Не скрою, я хотел попросить её сфотографироваться со мной. Не для того, чтобы украсить своей физиономией стену её отеля, а для собственных нужд. Но признаюсь, не решился. Слишком царственна была её осанка, слишком внятно читалась недоступность в каждом её движении.
У Карло Гольдони есть замечательная пьеса «Трактирщица». Жаль, он не побывал в Нижневартовске. Вряд ли его удостоили бы чести иметь возможность сфотографироваться с хозяйкой, но убеждён, он смог бы написать ещё более мощное произведение.
Жителям Нижневартовска я рекомендовал бы под каким-нибудь предлогом заехать в гостиницу «Обь»… Например, в «Оби» можно вкусно поесть. Ресторан очень приличный. Так что у вас есть убедительный повод посетить эту достопримечательность и полюбоваться картинками. Поверьте, ничего подобного вы во всей стране не сыщете. Точнее, подобное есть, но имеет менее выпуклые и внятные формы.
27 мая
В Нижневартовске, помимо описанной мной гостиницы, немало странного. Если ездить по нему ночью, – а Нижневартовск неплохо освещен, – и везти вас будет знающий человек, город покажется вам огромным. Белые девятиэтажки, девятиэтажки… Белые берёзы… А просто вас возили по кругу. И если не читать вывесок, город представится вам бесконечным проспектом в новостройке. Ведь городу всего сорок лет, и отчего-то понятно, что ему отведено прожить максимум столько же.
Странным и непонятным кажется в городском пейзаже Нижневартовска название кафе – «Альфонс Муха». Неожиданно, правда?! Но жители Нижневартовска, видимо, ко всему привыкли и не удивляются диковинному названию. Хотя далеко не многие из них знают имя знаменитого художника Альфонса Марии Мухи, несколько репродукций которого висят на безликих и скучных стенах кафе. И парижский модерн этих картин сильнейшим образом контрастирует с реалиями Нижневартовска.
Мы были в Нижневартовске в понедельник и вторник. Немногочисленные кафе, рестораны и немногие питейные заведения города напрочь пустовали. И только в баре под названием «Бутлегерс» ко мне неожиданно подошёл парень, которому нужно было срочно с кем-нибудь поговорить. Он подсел ко мне, предложил выпить с ним чаю, потому что, как он сказал, ему на сегодня хватит и он может только чай. Он мне и слова не давал вставить, я ему нужен был только в качестве слушателя. Он произвёл впечатление человека, который лет пять не видел людей и лет семь не разговаривал. Он очень быстро и радостно сообщил мне, что последние две недели был в разъездах и побывал аж в Новосибирске, Томске и Омске. От этих городов, особенно от Томска он был в изумлении!
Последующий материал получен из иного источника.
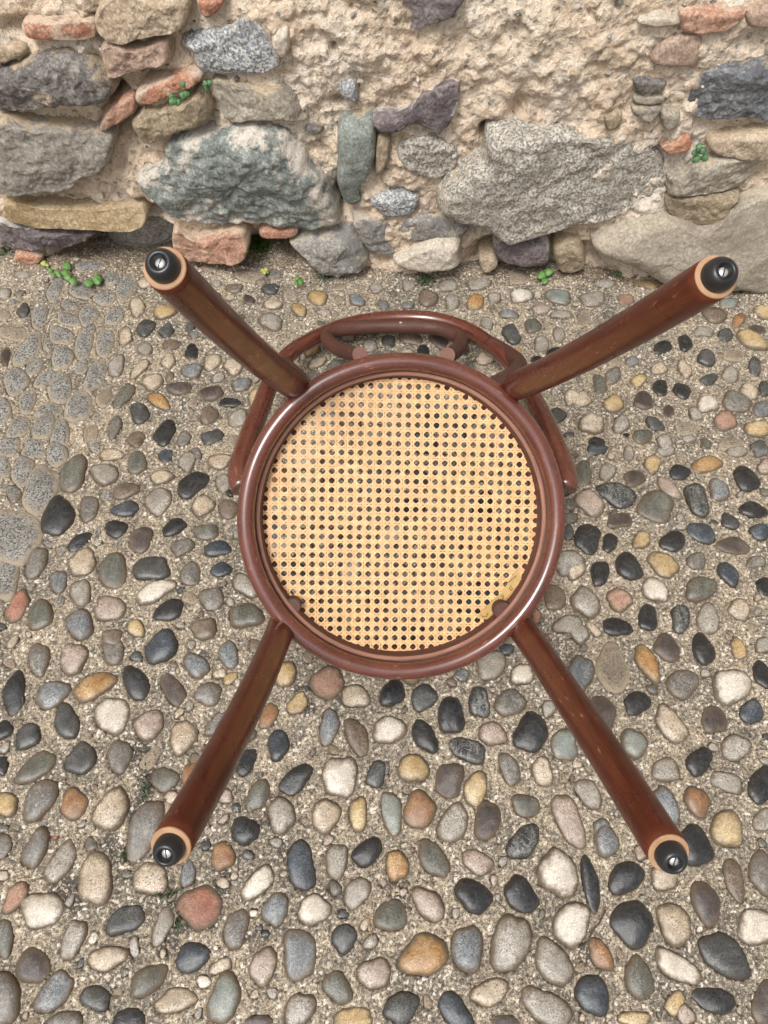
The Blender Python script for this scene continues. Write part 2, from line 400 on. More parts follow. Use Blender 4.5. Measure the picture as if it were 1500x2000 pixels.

Он сказал, что понял, что надо путешествовать и что мир огромен. Что в Тюмени он иногда бывает, и Тюмень прекрасна, но, оказывается, есть и другие удивительные места. Я думаю, парню лет двадцать восемь – тридцать. Но если бы я видел только его глаза и они были бы не пьяны, я решил бы, что это глаза тринадцати-четырнадцатилетнего человека.
Он с восторгом, который выражал разными интонациями, но с одними и теми же матерными словами, показывал мне на своём телефоне виды Томска: «Вот, гляди, это у них там Дворец юстиции, а это, гляди, у них фонтан, а вот это, гляди, я», – на всех фотографиях, которые он показывал, можно было разглядеть маленькую фигурку, стоящую по стойке «смирно», и он каждый раз радостно указывал, что это он. «А это ихняя набережная. В Тюмени, конечно, набережная лучше, я тебе потом покажу. Но в Томске девчонки красиве е. Они какие-то весёлые, разговаривают. А это у них на набережной Чехов стоит. Какой-то Чехов у них х…й! А вообще город ох… (тут он употребил слово, которое обозначает, что город Томск очень хороший)! Вот тут мы ели. Это Димка, он теперь в Томске живёт. Это он меня позвал. Это ихняя телевышка… В общем, я понял: буду по стране ездить, так много всего интересного в мире!»